* WHAT YOU ARE ASKED TO DO
Look through the material and copy each line holding "wide".

==== DATA TO PROCESS ====

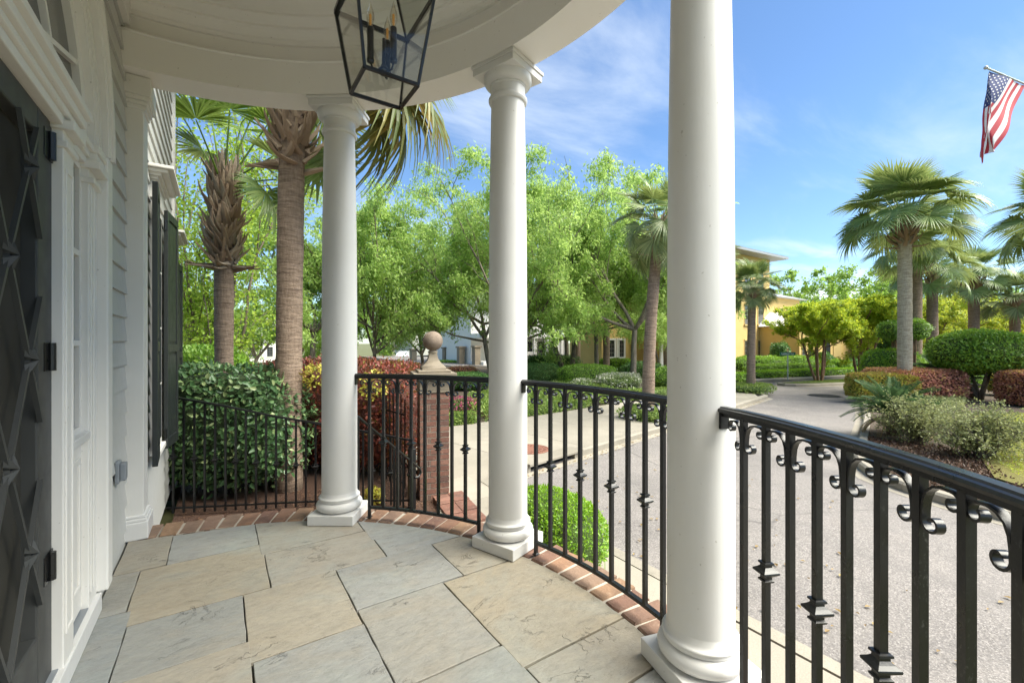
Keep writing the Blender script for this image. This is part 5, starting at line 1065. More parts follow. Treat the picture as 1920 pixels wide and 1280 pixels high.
# ground cover, edging plants and flowers
def cover(name, label, cat, poly, z, n, L, W, mat, seed, hgt=.08, mound=.0):
    rs = np.random.RandomState(seed); A = np.array(poly); lo, hi = A.min(0), A.max(0); pts = []
    pr = ccw(poly)
    P = lo + rs.rand(n * 2, 2) * (hi - lo); ok = np.ones(len(P), bool)
    for i in range(len(pr)):
        a, c = np.array(pr[i]), np.array(pr[(i + 1) % len(pr)]); ok &= ((c[0] - a[0]) * (P[:, 1] - a[1]) - (c[1] - a[1]) * (P[:, 0] - a[0])) >= 0
    P = P[ok][:n]; m = len(P); zz = z + rs.rand(m) * hgt + mound * (np.sin(P[:, 0] * 2.3 + 1) * np.sin(P[:, 1] * 2.9) * .5 + .5)
    Q = np.stack([P[:, 0], P[:, 1], zz], 1); D = nrmz(rs.randn(m, 3) + np.array([0, 0, .5])); s = rs.uniform(.6, 1.2, m)
    return tag(link(name, leaf_mesh(name, Q, D, nrmz(rs.randn(m, 3) * .7 + np.array([0, 0, 1.])), L * s, W * s, mt[mat])), label, cat, kind='stuff')
cover('ground_cover', 'dense green ground cover sloping behind the paved corner', 'ground cover', [(6.0, 7.25), (9.6, 7.65), (12.4, 8.1), (12.6, 12.6), (8.8, 12.0), (6.0, 9.4)], SOIL + .02, 26000, .10, .05, 'cover_leaf', 40, .22, .12)
cover('ground_cover', 'leafy ground cover under the trees on the garden side', 'ground cover', [(12.4, 8.2), (17.2, 8.5), (17.2, 15), (10, 15), (8.8, 12.0), (12.6, 12.6)], SOIL + .01, 9000, .10, .05, 'cover_leaf', 41, .10, .08)
def edge_row(label, p0, p1, w, hgt, n, mat, seed, name='edging_plants', L=.05, W=.03):
    a, c = np.array(p0), np.array(p1); u = (c - a); Ln = float(np.linalg.norm(u)); mid = (a + c) / 2
    shrub(name, label, 'border plants', (float(mid[0]), float(mid[1]), SOIL), (Ln, w, hgt), n, L, W, mat, seed, rz=math.atan2(u[1], u[0]), p=4, lumpy=.06, depth=.2)
edge_row('low leafy border along the inner edge of the paved corner', (5.7, 7.35), (9.7, 7.82), .42, .28, 5200, 'cover_leaf', 44)
edge_row('low leafy border left of the middle column beside the pier', (4.45, 7.55), (5.6, 7.40), .4, .30, 2600, 'cover_leaf', 45)
edge_row('low leafy border beyond the slender ring palm', (10.2, 7.9), (14.5, 8.55), .4, .28, 3600, 'cover_leaf', 46)
edge_row('row of pink flowers behind the border left of the middle column', (4.9, 9.3), (6.4, 8.9), .7, .42, 3200, 'pink_flower', 47, 'pink_flowers', .05, .04)
b = empty('brick_border', (5, 8.2, SOIL), 'low terracotta brick edging in front of the pink flowers', 'edging')
for k in range(14): MB().obox((4.6 + k * .21, 8.45 - k * .035, SOIL + .05), (1, -.16, 0), (.16, 1, 0), (0, 0, 1), .098, .05, .06).build('brick', mt['rim_brick'], b, bevel=.006)
b = empty('brick_border', (13, 9.4, SOIL), 'low brick edging right of the slender ring palm', 'edging')
for k in range(16): MB().obox((11.6 + k * .21, 9.2 + k * .03, SOIL + .06), (1, .14, 0), (-.14, 1, 0), (0, 0, 1), .098, .05, .07).build('brick', mt['rim_brick'], b, bevel=.006)
# planting rings round two palms
shrub('planting_ring', 'ring of clipped ground cover around the slender palm', 'border plants', (9.42, 5.55, WALK - .05), (1.5, 1.25, .34), 4600, .045, .028, 'cover_leaf', 50, rz=.2, p=3.2, depth=.2)
shrub('planting_ring', 'ring of brownish ground cover around the small bushy palm', 'border plants', (17.35, 7.15, WALK - .05), (1.9, 1.5, .34), 2600, .06, .035, 'cover_leaf', 51, rz=.2, p=3.2, depth=.2)
# ================================================================== corner bed on the right
def sago(name, label, pos, s, seed, dead=8):
    rs = random.Random(seed); r = empty(name, pos, label, 'cycad'); r.scale = (s, s, s)
    MB_ = MB(); MB_.lathe([(.13, -.1), (.15, .1), (.16, .3), (.12, .42), (.02, .46)], (0, 0, 0), 14); link('stem', MB_.mesh('stem', mt['fibre'], True), r)
    def fr(dr, mat):
        V = []; F = []; n = 46; L = 1.05
        pt = lambda t: np.array([L * t * (1 - .12 * dr * t), 0, L * (.34 * t - dr * .62 * t * t)])
        b = MB(); b.tube([tuple(pt(t)) for t in np.linspace(0, 1, 8)], list(np.linspace(.011, .004, 8)), 4, False); V += b.v; F += b.f
        for k in range(n):
            t = .12 + .88 * k / (n - 1); p = pt(t); ll = .19 * math.sin(min(1, (t + .10)) * math.pi * .86) + .03
            for sd in (1, -1):
                o = len(V); d = np.array([.45, sd * .85, .32]); d /= np.linalg.norm(d); w = np.array([.0065, 0, 0])
                e = p + d * ll + np.array([0, 0, -.25 * ll * dr]); mdl = p + d * ll * .5 + np.array([0, 0, .01])
                V += [tuple(p - w), tuple(p + w), tuple(mdl + w), tuple(mdl - w), tuple(e)]; F += [(o, o + 1, o + 2, o + 3), (o + 3, o + 2, o + 4)]
        me = bpy.data.meshes.new('frond'); me.from_pydata(V, [], F); me.materials.append(mt[mat]); return me
    ms = [fr(.55, 'sago_leaf'), fr(.8, 'sago_leaf'), fr(1.05, 'sago_leaf')]; md = fr(1.3, 'dead_leaf')
    for k in range(46 + dead):
        t = k / 46; el = 72 - 66 * min(1, t) - (28 if k >= 46 else 0); a = k * 2.39996; o = link('frond', md if k >= 46 else rs.choice(ms), r, (.06 * math.cos(a), .06 * math.sin(a), .40))
        o.rotation_euler = (Matrix.Rotation(a, 3, 'Z') @ Matrix.Rotation(-R_(el + rs.uniform(-6, 6)), 3, 'Y')).to_euler(); q = rs.uniform(.85, 1.1); o.scale = (q, q, q)
sago('sago_cycad', 'dark green sago cycad with yellowed lower fronds at the kerb', (*at(1676, 800, 9.0)[:2], WALK), .86, 3)
sago('sago_cycad', 'shaded sago cycad under the clipped round tree', (*at(1782, 745, 15.2)[:2], WALK), 1.25, 4, 4)
def twiggy(name, label, pos, size, seed):
    rs = np.random.RandomState(seed); r = empty(name, pos, label, 'shrub'); b = MB(); tips = []
    for k in range(95):
        a = rs.rand() * 6.28; sp = rs.uniform(.1, .8); d = np.array([math.cos(a) * sp * size[0], math.sin(a) * sp * size[1], size[2] * rs.uniform(.7, 1.15)]); P, dd = curve_pts((d[0] * .15, d[1] * .15, 0), d, np.linalg.norm(d) * rs.uniform(.75, 1.0), 6, .16, .0, rs)
        b.tube([tuple(p) for p in P], list(np.linspace(.007, .0025, 7)), 4, False)
        for q in range(7):
            S, _ = curve_pts(P[2 + rs.randint(0, 5)], dd + rs.randn(3) * .8, rs.uniform(.12, .35), 3, .25, .0, rs); b.tube([tuple(p) for p in S], [.003, .0025, .002, .0015], 3, False); tips += [(S[-1], 1), (S[2], 1), (S[1], 0)]
    link('twigs', b.mesh('twigs', mt['twig_bark'], False, False), r); T = np.array([t for t, w in tips]); P = np.repeat(T, 5, 0) + rs.randn(len(T) * 5, 3) * .028; m = len(P)
    P = P[rs.rand(m) < .85]; m = len(P); o = link('foliage', leaf_mesh('foliage', P, rs.randn(m, 3) + np.array([0, 0, .4]), rs.randn(m, 3) * .7 + np.array([0, 0, 1.]), .042 * rs.uniform(.6, 1.2, m), .026, mt['grey_leaf'], 'oval'), r); o['kind'] = 'stuff'
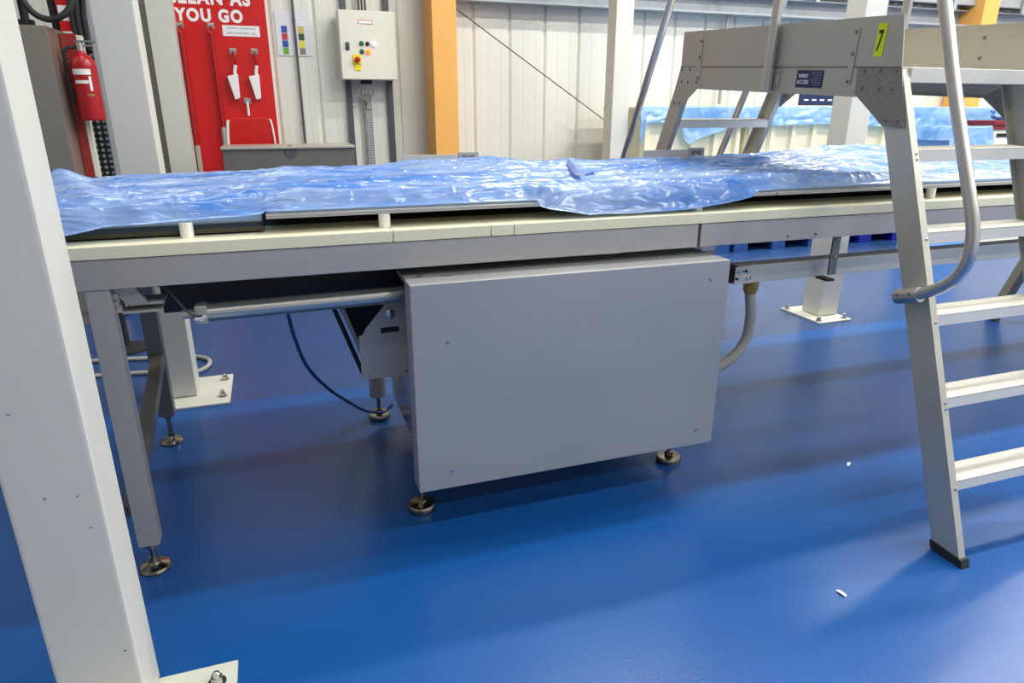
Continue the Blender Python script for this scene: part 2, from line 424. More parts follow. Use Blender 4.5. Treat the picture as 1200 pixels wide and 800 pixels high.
# ------------------------------------------------------------------ conveyor
cv = thing('conveyor', (2.0, 2.7, 0), 'long stainless belt conveyor with cream side rail under blue film', 'conveyor')
P = Part(cv)
XE = 6.4
for a, b in ((-0.76, 1.512), (1.524, XE)):
    fb = P('side_beam', MB().box(a, b, 2.194, 2.236, 0.993, 1.082, 0.003), M['steel'])
P('side_beam', MB().box(-0.76, XE, 3.21, 3.25, 0.993, 1.082, 0.003), M['steel'])
P('joint_plate', MB().box(1.49, 1.55, 2.215, 2.235, 1.0, 1.078), M['dark'])
for a, b in ((-0.76, 0.347), (0.349, 0.681), (0.683, 0.764), (0.766, 2.6), (2.603, XE)):
    P('cream_rail', MB().box(a, b, 2.188, 2.42, 1.084, 1.122, 0.003), M['cream'])
P('cream_rail', MB().box(-0.76, XE, 3.05, 3.255, 1.084, 1.122, 0.003), M['cream'])
P('return_belt', MB().box(-0.72, XE, 2.42, 3.05, 1.06, 1.12), M['belt'])
P('bed_sheet', MB().box(-0.70, -0.045, 2.285, 3.2, 1.128, 1.142, 0.002), M['belt'])  # dark olive paints in the shade under the film
P('bed_sheet', MB().box(-0.69, -0.05, 2.38, 3.15, 1.142, 1.150, 0.002), M['white2'])
P('bed_sheet', MB().box(-0.035, 1.9, 2.25, 3.2, 1.168, 1.181, 0.002), M['steel'])
P('bed_sheet', MB().box(1.905, XE, 2.25, 3.2, 1.168, 1.181, 0.002), M['steel'])
P('bed_sheet', MB().box(-0.03, XE-0.02, 2.29, 3.17, 1.181, 1.186), M['white2'])
post = P('spacer_post', MB().cyl((-0.267, 2.268, 1.122), (-0.267, 2.268, 1.168), 0.0195, 20), M['nylon'])
for x in (0.335, 1.548, 2.75, 3.95): copy_at(post, (x+0.267, 0, 0))
for x in (-0.267, 0.935, 2.14, 3.345): copy_at(post, (x+0.267, 0.9, 0))
# far guide plates sticking up behind the film
for a, b, c in ((0.58, 0.865, 0.955), (1.865, 2.15, 2.238)):
    gp = P('guide_plate', MB().box(a, b, 3.262, 3.268, 1.13, 1.286, 0.002), M['alu'])
    bk = P('guide_bracket', MB().box(b-0.01, c, 3.258, 3.27, 1.13, 1.296, 0.003), M['steel'])
    for dx in (0.02, 0.055):
        bl = MB(); bl.cyl((b+dx, 3.258, 1.272), (b+dx, 3.248, 1.272), 0.012, 10)
        P('bracket_bolt', bl, M['steeldark'], bk)
P('drip_pan', MB().box(-0.40, 1.0, 2.47, 3.12, 0.835, 1.06), M['black'])
# legs
def leg(x0, y0, top, bot, m='steel'):
    lg = P('leg', MB().box(x0, x0+0.066, y0, y0+0.06, bot, top, 0.003), M[m])
    f = MB(); cx, cy = x0+0.033, y0+0.03
    f.lathe([(0.048, 0.0), (0.05, 0.008), (0.046, 0.016), (0.02, 0.024), (0.016, 0.034), (0, 0.034)], (cx, cy, 0), 24)
    f.cyl((cx, cy, 0.03), (cx, cy, bot+0.01), 0.0095, 12); f.cyl((cx, cy, bot-0.018), (cx, cy, bot-0.002), 0.018, 6); f.cyl((cx, cy, 0.036), (cx, cy, 0.048), 0.016, 6)
    P('levelling_foot', f, M['foot'], lg)
    return lg
leg(-0.556, 2.2, 0.993, 0.108)
leg(-0.616, 3.2, 0.993, 0.143, 'steeldark')
bm_ = MB()
a = Vector((-0.575, 3.2, 0.43)); b = Vector((-0.565, 2.26, 0.22))
d = (b-a).normalized(); q = d.to_track_quat('X', 'Z').to_matrix().to_4x4(); L = (b-a).length
bm_.box(0, L, -0.026, 0.026, -0.026, 0.022, 0.003, Matrix.Translation(a) @ q)
P('leg_brace', bm_, M['steeldark'])
# bracket under the beam
k = MB()
k.prism([(-0.49, 0.985), (-0.43, 0.985), (-0.40, 0.93), (-0.46, 0.93)], 'y', 2.24, 2.26)
k.box(-0.475, -0.37, 2.235, 2.36, 0.905, 0.912, 0.001)
k.box(-0.49, -0.475, 2.235, 2.30, 0.91, 0.985, 0.002)
k.box(-0.46, -0.36, 2.25, 2.34, 0.925, 0.935, 0.001)
bk = P('sensor_bracket', k, M['steel'])
k = MB(); k.cyl((-0.482, 2.235, 0.965), (-0.482, 2.222, 0.965), 0.009, 6); k.cyl((-0.482, 2.235, 0.94), (-0.482, 2.222, 0.94), 0.009, 6)
P('bracket_bolt', k, M['polished'], bk)
P('sensor_cable', MB().tube([(-0.40, 2.3, 0.985), (-0.35, 2.29, 0.955), (-0.315, 2.285, 0.90), (-0.285, 2.285, 0.865), (-0.262, 2.28, 0.868)], 0.0035, 8), M['darkgrey'])
# lower rail on the right with hanging strap
rl = P('lower_rail', MB().box(1.80, XE, 2.305, 2.375, 0.797, 0.874, 0.003), M['alu'])
ep = P('end_plate', MB().box(1.782, 1.868, 2.297, 2.305, 0.797, 0.872, 0.002), M['alu'], rl)
P('end_cap', MB().box(1.772, 1.80, 2.31, 2.375, 0.80, 0.87, 0.002), M['dark'], rl)
sb = MB(); sb.cyl((1.802, 2.297, 0.852), (1.802, 2.289, 0.852), 0.0075, 12)
s0 = P('rail_screw', sb, M['polished'], rl)
for dx, dz in ((0.043, 0), (0, -0.03), (0.043, -0.03)): copy_at(s0, (dx, 0, dz))
for dx, dz, sg_ in ((0, 0, 1), (0.043, 0, -1), (0, -0.03, -1), (0.043, -0.03, 1)):
    P('screw_slot', MB().box(1.802+dx+sg_*0.009-0.009, 1.802+dx+sg_*0.009+0.009, 2.2955, 2.297, 0.847+dz, 0.857+dz), M['black'], rl)
for x in (2.235, 4.2):
    st = P('hanger_strap', MB().box(x-0.02, x+0.02, 2.236, 2.246, 0.82, 1.06, 0.002), M['steeldark'])
    P('hanger_strap', MB().box(x-0.02, x+0.02, 2.236, 2.31, 0.79, 0.80, 0.002), M['dark'])
    P('strap_screw', MB().cyl((x, 2.236, 0.975), (x, 2.231, 0.975), 0.006, 10), M['polished'], st)
    P('strap_screw', MB().cyl((x, 2.236, 0.90), (x, 2.231, 0.90), 0.006, 10), M['polished'], st)
sc0 = P('beam_screw', MB().cyl((1.935, 2.195, 1.012), (1.935, 2.19, 1.012), 0.005, 10), M['steeldark'])
for dx in (0.14, 2.1, 2.3): copy_at(sc0, (dx, 0, 0))
# splayed trestle leg on the far right
def bar(p, q_, wx, wy):
    p, q_ = Vector(p), Vector(q_); d = q_-p
    m = MB(); m.box(-wx/2, wx/2, -wy/2, wy/2, 0, d.length, 0.003, Matrix.Translation(p) @ d.to_track_quat('Z', 'Y').to_matrix().to_4x4())
    return m
P('trestle_leg', bar((4.995, 3.40, 0.0), (5.335, 3.29, 1.0), 0.08, 0.06), M['steeldark'])
P('trestle_leg', bar((4.995, 2.16, 0.0), (5.335, 2.24, 0.99), 0.08, 0.06), M['steeldark'])
P('trestle_tie', bar((5.12, 3.37, 0.385), (6.2, 3.37, 0.385), 0.035, 0.035), M['steeldark'])
# air tube drooping to the floor
P('air_tube', MB().tube([(-0.02, 2.75, 0.86), (0.0, 2.75, 0.70), (0.013, 2.75, 0.613), (0.05, 2.76, 0.478), (0.125, 2.84, 0.34), (0.22, 3.0, 0.19), (0.31, 3.10, 0.085), (0.40, 3.13, 0.05), (0.45, 3.16, 0.07)], 0.0075, 10), M['bluetube'])

# ------------------------------------------------------------------ drive cabinet under the conveyor
dc = thing('drive_cabinet', (1.06, 2.6, 0), 'grey stainless drive cabinet on levelling feet under the conveyor', 'cabinet')
P = Part(dc)
P('front_cover', MB().box(0.374, 1.588, 2.08, 2.175, 0.202, 0.962, 0.004), M['steelbox'])
P('top_ledge', MB().box(0.376, 1.586, 2.17, 2.33, 0.945, 0.962, 0.002), M['steelbox'])
P('cabinet_body', MB().box(0.445, 1.57, 2.17, 3.10, 0.16, 0.78, 0.004), M['polished'])
scr = MB(); scr.lathe([(0.0075, 0), (0.0065, 0.003), (0, 0.004)], (0.494, 2.08, 0.76), 12, (0, -1, 0))
s0 = P('cover_screw', scr, M['polished'])
for x, z in ((0.494, 0.271), (1.508, 0.271), (1.508, 0.895)): copy_at(s0, (x-0.494, 0, z-0.76))
P('cover_screw', MB().cyl((0.374, 2.15, 0.40), (0.368, 2.15, 0.40), 0.007, 10), M['polished'])
P('cover_screw', MB().cyl((0.43, 2.19, 0.962), (0.43, 2.19, 0.966), 0.010, 10), M['steeldark'])
P('top_stop', MB().box(0.50, 0.53, 2.165, 2.175, 0.962, 0.9635), M['steeldark'])
# slotted side plate: outline with a slot hole made as two halves
sp = MB()
zc0, zc1 = 0.702, 0.724
pl = [(0.238, 0.526), (0.43, 0.522), (0.43, zc0), (0.252, zc0), (0.238, 0.70)]
sp.prism(pl, 'y', 2.415, 2.423)
sp.prism([(0.252, zc0), (0.318, zc0), (0.318, zc1), (0.264, zc1)], 'y', 2.415, 2.423)
sp.prism([(0.388, zc0), (0.43, zc0), (0.43, zc1), (0.388, zc1)], 'y', 2.415, 2.423)
sp.prism([(0.264, zc1), (0.43, zc1), (0.43, 0.83), (0.355, 0.83)], 'y', 2.415, 2.423)
pt = P('slotted_plate', sp, M['steel'])
P('slot_backing', MB().box(0.30, 0.40, 2.424, 2.43, 0.70, 0.735), M['black'], pt)
k = MB(); k.lathe([(0.018, 0), (0.018, 0.004), (0.012, 0.005), (0.011, 0.012), (0, 0.014)], (0.357, 2.415, 0.775), 16, (0, -1, 0))
P('plate_bolt', k, M['polished'], pt)
for x in (0.262, 0.405):
    k = MB(); k.lathe([(0.006, 0), (0.005, 0.004), (0, 0.005)], (x, 2.415, 0.542), 10, (0, -1, 0)); P('plate_bolt', k, M['polished'], pt)
P('slanted_channel', bar((0.325, 2.86, 0.36), (0.165, 2.86, 0.86), 0.045, 0.02), M['steel'])
P('slanted_channel', bar((0.292, 2.885, 0.36), (0.13, 2.885, 0.86), 0.022, 0.02), M['black'])
P('rear_guard', MB().prism([(0.19, 0.95), (0.19, 0.72), (0.305, 0.42), (0.52, 0.42), (0.52, 0.95)], 'y', 2.95, 2.97), M['black'])
# tube running into the cabinet
tb = P('drive_tube', MB().cyl((-0.25, 2.33, 0.864), (0.42, 2.33, 0.871), 0.031, 28), M['alutube'])
P('tube_cap', MB().box(-0.287, -0.247, 2.298, 2.362, 0.832, 0.896, 0.008), M['alu'], tb)
P('tube_rod', MB().cyl((-0.325, 2.33, 0.863), (-0.28, 2.33, 0.863), 0.015, 16), M['alu'], tb)
k = MB(); k.cyl((-0.267, 2.3, 0.858), (-0.267, 2.285, 0.858), 0.011, 12); k.cyl((-0.285, 2.287, 0.856), (-0.25, 2.287, 0.864), 0.008, 10)
P('tube_fitting', k, M['nylon'], tb)
def foot(cx, cy, top, R=0.055):
    f = MB(); f.lathe([(R*0.96, 0), (R, 0.01), (R, 0.022), (R*0.92, 0.03), (R*0.45, 0.031), (R*0.3, 0.034), (0, 0.034)], (cx, cy, 0), 28)
    ft = P('levelling_foot', f, M['foot'])
    k = MB(); k.cyl((cx, cy, 0.03), (cx, cy, top), 0.0105, 12); k.cyl((cx, cy, 0.034), (cx, cy, 0.05), 0.019, 6)
    P('foot_stem', k, M['foot'], ft)
foot(0.418, 2.29, 0.12); foot(1.545, 2.312, 0.12); foot(0.385, 3.18, 0.14); foot(1.545, 3.18, 0.17)
P('rear_leg', MB().cyl((0.385, 3.18, 0.125), (0.385, 3.18, 0.62), 0.042, 20), M['steel'])
P('foot_socket', MB().box(0.41, 0.44, 2.27, 2.30, 0.13, 0.17, 0.003), M['steel'])
cd = P('flexible_conduit', MB().tube([(1.903, 2.34, 0.765), (1.905, 2.34, 0.734), (1.925, 2.345, 0.634), (1.925, 2.36, 0.515), (1.865, 2.38, 0.42), (1.77, 2.42, 0.365), (1.66, 2.50, 0.35)], 0.023, 16), M['hose'])
k = MB(); k.cyl((1.903, 2.34, 0.752), (1.903, 2.34, 0.775), 0.031, 6); k.cyl((1.903, 2.34, 0.775), (1.903, 2.34, 0.798), 0.034, 18); k.cyl((1.903, 2.34, 0.742), (1.903, 2.34, 0.752), 0.027, 18)
P('brass_gland', k, M['brass'], cd)
mt = MB(); mt.cyl((1.62, 2.62, 0.90), (1.79, 2.62, 0.90), 0.06, 20); mt.box(1.62, 1.72, 2.55, 2.7, 0.78, 0.86, 0.006)
P('motor_housing', mt, M['steel'])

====

* EXERCISE RESULT
Keep writing the Blender script for this image. This is part 5, starting at line 1065. More parts follow. Treat the picture as 1920 pixels wide and 1280 pixels high.
Continue the Blender Python script for this scene: part 2, from line 424. More parts follow. Use Blender 4.5. Treat the picture as 1200 pixels wide and 800 pixels high.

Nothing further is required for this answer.